WHAT TO DO :: Copy out each line exactly; pictures stay out of the copy.

GIVEN INFORMATION ::
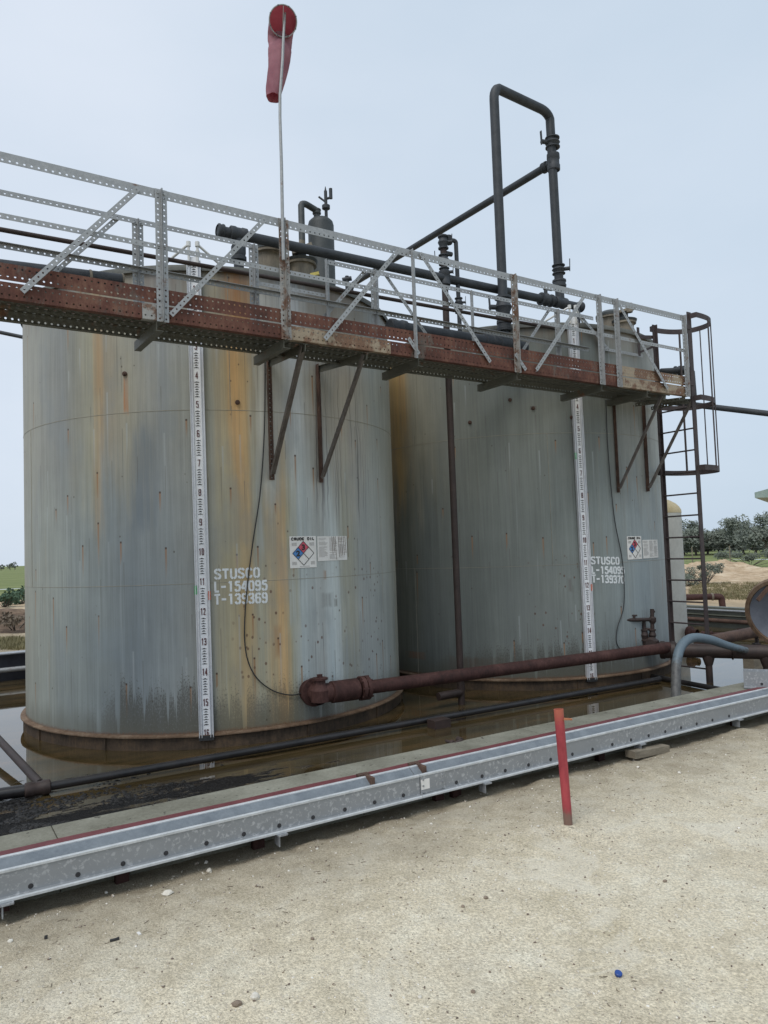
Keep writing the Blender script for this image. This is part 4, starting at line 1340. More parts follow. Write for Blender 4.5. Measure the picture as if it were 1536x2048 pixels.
# joists under the deck
def joist(s, z0=ZB-.085, o0=FO-.0, o1=BO+.10):
    mb = MB()
    mb.fbox(WK, s-.03, s-.026, o0, o1, z0, ZB-.002)
    mb.fbox(WK, s-.026, s+.03, o0, o1, z0, z0+.005)
    mb.fbox(WK, s-.026, s+.03, o0, o1, ZB-.008, ZB-.003)
    part(mb, 'joist', 'galv_dark')
for s in (.7-1.0, 1.87, 3.05, 4.6, 6.0, 7.45, 8.35):
    joist(s)
# railings
def rail(s0, s1, o, z, mat='galv', name='rail', w_=.055, hr=.0085, flange=True, fd=1):
    mb = MB()
    perf(mb, WK(s0, o, z-w_/2), WK(s1, o, z-w_/2), UP, w_, 1, .0508, hr, shift=-.24 if w_ > .06 else -.05)
    if flange:
        mb.fbox(WK, s0, s1, min(o+fd*.002, o+fd*.042), max(o+fd*.002, o+fd*.042), z-.004, z)
    part(mb, name, mat)
f_post = [-.9, 1.89, 3.04, 4.53, 5.97, 7.42, 7.75, S_END-.03]
for a, b in ((-2, 1.885), (1.892, 3.035), (3.045, 5.965), (5.975, S_END)):
    rail(a, b, FO-.008, ZT+.0, 'galv', 'top_rail', .082, .009)
rail(-2, 7.4, FO+.002, ZM+.02, 'galv', 'middle_rail', .045, .008, False)
rail(7.4, S_END, FO+.002, ZM+.02, 'galv', 'middle_rail', .045, .008, False)
bend = [(-2, 2.98, ), (3.87, 8.05)]
for (a, b) in ((-2, 2.98), (3.87, 8.05)):
    rail(a, b, BO+.01, ZT-.01, 'galv', 'top_rail', .050, .0085)
rail(-2, 7.9, BO-.004, ZM+.02, 'galv', 'middle_rail', .045, .008, True, -1)
rail(3.05, 3.86, BO+.03, 4.56, 'galv', 'gate_rail', .04, .008, False)
s_a, z_a = WK.sight(1212, 697, BO); s_b, z_b = WK.sight(1288, 712, BO)
rail(s_a, s_b, BO+.02, (z_a+z_b)/2+.02, 'galv', 'gate_rail', .04, .008, False)
def post(s, o, z0, z1, double, mat='galv', face=-1):
    mb = MB()
    n_ = -WK.n if face < 0 else WK.n
    if double:
        for sx in (-1, 1):
            perf(mb, WK(s+sx*.027, o, z0), WK(s+sx*.027, o, z1), WK.u, .048, 1, .0508, .0085)
            mb.fbox(WK, s+sx*.004-.0015, s+sx*.004+.0015, *sorted((o+face*.003, o+face*.038)), z0, z1)
    else:
        perf(mb, WK(s, o, z0), WK(s, o, z1), WK.u, .045, 1, .0508, .008)
        mb.fbox(WK, s-.024, s-.020, *sorted((o+face*.003, o+face*.04)), z0, z1)
    # bolts
    for zb_ in (z1-.035, z0+.07, z0+.19, ZM):
        for sx in ((-.027, .027) if double else (0,)):
            p = WK(s+sx, o, zb_)
            mb.cyl(p-WK.n*.012, p+WK.n*.008, .011, 6)
    part(mb, 'post', mat)
for s, dbl, mt in ((-.9, True, 'galv'), (1.89, True, 'galv'), (3.04, True, 'galv_rusty'), (4.53, False, 'galv'), (5.97, True, 'galv_rusty'), (7.42, True, 'galv'), (7.75, True, 'galv'), (S_END-.04, True, 'galv')):
    post(s, FO-.02, ZB-.01, ZT-.003, dbl, mt)
for px, py, dbl in ((276, 437, True), (508, 487, True), (655, 521, False), (750, 545, True), (945, 585, False), (1116, 622, True), (1204, 644, True)):
    s, _ = WK.sight(px, py, BO)
    post(s, BO+.02, 3.96, ZT-.012, dbl)
post(-1.2, BO+.02, 3.96, ZT-.012, True)
# braces
def brace(a, b, o, w_=.045):
    s0, z0 = WK.sight(*a, o); s1, z1 = WK.sight(*b, o)
    mb = MB()
    perf(mb, WK(s0, o, z0), WK(s1, o, z1), UP, w_, 1, .0508, .008)
    d_ = (WK(s1, o, z1)-WK(s0, o, z0)).normalized()
    sd_ = d_.cross(WK.n)
    e = sd_*(w_/2-.002)
    mb.bar(WK(s0, o+.017, z0)+e, WK(s1, o+.017, z1)+e, WK.n, .030, .003)
    part(mb, 'brace', 'galv')
for a, b in (((277, 376), (44, 583)), ((531, 437), (342, 630)), ((797, 500), (650, 678)), ((841, 506), (981, 724)), ((1170, 590), (1073, 740)), ((1234, 602), (1336, 778)), ((817, 676), (838, 708)), ((1031, 708), (1052, 740))):
    brace(a, b, FO-.034)
for a, b in (((238, 433), (104, 549)), ((731, 541), (641, 642)), ((771, 550), (857, 675)), ((1098, 620), (1036, 716)), ((1160, 630), (1218, 700))):
    brace(a, b, BO+.034, .04)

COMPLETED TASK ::
Keep writing the Blender script for this image. This is part 4, starting at line 1340. More parts follow. Write for Blender 4.5. Measure the picture as if it were 1536x2048 pixels.
# joists under the deck
def joist(s, z0=ZB-.085, o0=FO-.0, o1=BO+.10):
    mb = MB()
    mb.fbox(WK, s-.03, s-.026, o0, o1, z0, ZB-.002)
    mb.fbox(WK, s-.026, s+.03, o0, o1, z0, z0+.005)
    mb.fbox(WK, s-.026, s+.03, o0, o1, ZB-.008, ZB-.003)
    part(mb, 'joist', 'galv_dark')
for s in (.7-1.0, 1.87, 3.05, 4.6, 6.0, 7.45, 8.35):
    joist(s)
# railings
def rail(s0, s1, o, z, mat='galv', name='rail', w_=.055, hr=.0085, flange=True, fd=1):
    mb = MB()
    perf(mb, WK(s0, o, z-w_/2), WK(s1, o, z-w_/2), UP, w_, 1, .0508, hr, shift=-.24 if w_ > .06 else -.05)
    if flange:
        mb.fbox(WK, s0, s1, min(o+fd*.002, o+fd*.042), max(o+fd*.002, o+fd*.042), z-.004, z)
    part(mb, name, mat)
f_post = [-.9, 1.89, 3.04, 4.53, 5.97, 7.42, 7.75, S_END-.03]
for a, b in ((-2, 1.885), (1.892, 3.035), (3.045, 5.965), (5.975, S_END)):
    rail(a, b, FO-.008, ZT+.0, 'galv', 'top_rail', .082, .009)
rail(-2, 7.4, FO+.002, ZM+.02, 'galv', 'middle_rail', .045, .008, False)
rail(7.4, S_END, FO+.002, ZM+.02, 'galv', 'middle_rail', .045, .008, False)
bend = [(-2, 2.98, ), (3.87, 8.05)]
for (a, b) in ((-2, 2.98), (3.87, 8.05)):
    rail(a, b, BO+.01, ZT-.01, 'galv', 'top_rail', .050, .0085)
rail(-2, 7.9, BO-.004, ZM+.02, 'galv', 'middle_rail', .045, .008, True, -1)
rail(3.05, 3.86, BO+.03, 4.56, 'galv', 'gate_rail', .04, .008, False)
s_a, z_a = WK.sight(1212, 697, BO); s_b, z_b = WK.sight(1288, 712, BO)
rail(s_a, s_b, BO+.02, (z_a+z_b)/2+.02, 'galv', 'gate_rail', .04, .008, False)
def post(s, o, z0, z1, double, mat='galv', face=-1):
    mb = MB()
    n_ = -WK.n if face < 0 else WK.n
    if double:
        for sx in (-1, 1):
            perf(mb, WK(s+sx*.027, o, z0), WK(s+sx*.027, o, z1), WK.u, .048, 1, .0508, .0085)
            mb.fbox(WK, s+sx*.004-.0015, s+sx*.004+.0015, *sorted((o+face*.003, o+face*.038)), z0, z1)
    else:
        perf(mb, WK(s, o, z0), WK(s, o, z1), WK.u, .045, 1, .0508, .008)
        mb.fbox(WK, s-.024, s-.020, *sorted((o+face*.003, o+face*.04)), z0, z1)
    # bolts
    for zb_ in (z1-.035, z0+.07, z0+.19, ZM):
        for sx in ((-.027, .027) if double else (0,)):
            p = WK(s+sx, o, zb_)
            mb.cyl(p-WK.n*.012, p+WK.n*.008, .011, 6)
    part(mb, 'post', mat)
for s, dbl, mt in ((-.9, True, 'galv'), (1.89, True, 'galv'), (3.04, True, 'galv_rusty'), (4.53, False, 'galv'), (5.97, True, 'galv_rusty'), (7.42, True, 'galv'), (7.75, True, 'galv'), (S_END-.04, True, 'galv')):
    post(s, FO-.02, ZB-.01, ZT-.003, dbl, mt)
for px, py, dbl in ((276, 437, True), (508, 487, True), (655, 521, False), (750, 545, True), (945, 585, False), (1116, 622, True), (1204, 644, True)):
    s, _ = WK.sight(px, py, BO)
    post(s, BO+.02, 3.96, ZT-.012, dbl)
post(-1.2, BO+.02, 3.96, ZT-.012, True)
# braces
def brace(a, b, o, w_=.045):
    s0, z0 = WK.sight(*a, o); s1, z1 = WK.sight(*b, o)
    mb = MB()
    perf(mb, WK(s0, o, z0), WK(s1, o, z1), UP, w_, 1, .0508, .008)
    d_ = (WK(s1, o, z1)-WK(s0, o, z0)).normalized()
    sd_ = d_.cross(WK.n)
    e = sd_*(w_/2-.002)
    mb.bar(WK(s0, o+.017, z0)+e, WK(s1, o+.017, z1)+e, WK.n, .030, .003)
    part(mb, 'brace', 'galv')
for a, b in (((277, 376), (44, 583)), ((531, 437), (342, 630)), ((797, 500), (650, 678)), ((841, 506), (981, 724)), ((1170, 590), (1073, 740)), ((1234, 602), (1336, 778)), ((817, 676), (838, 708)), ((1031, 708), (1052, 740))):
    brace(a, b, FO-.034)
for a, b in (((238, 433), (104, 549)), ((731, 541), (641, 642)), ((771, 550), (857, 675)), ((1098, 620), (1036, 716)), ((1160, 630), (1218, 700))):
    brace(a, b, BO+.034, .04)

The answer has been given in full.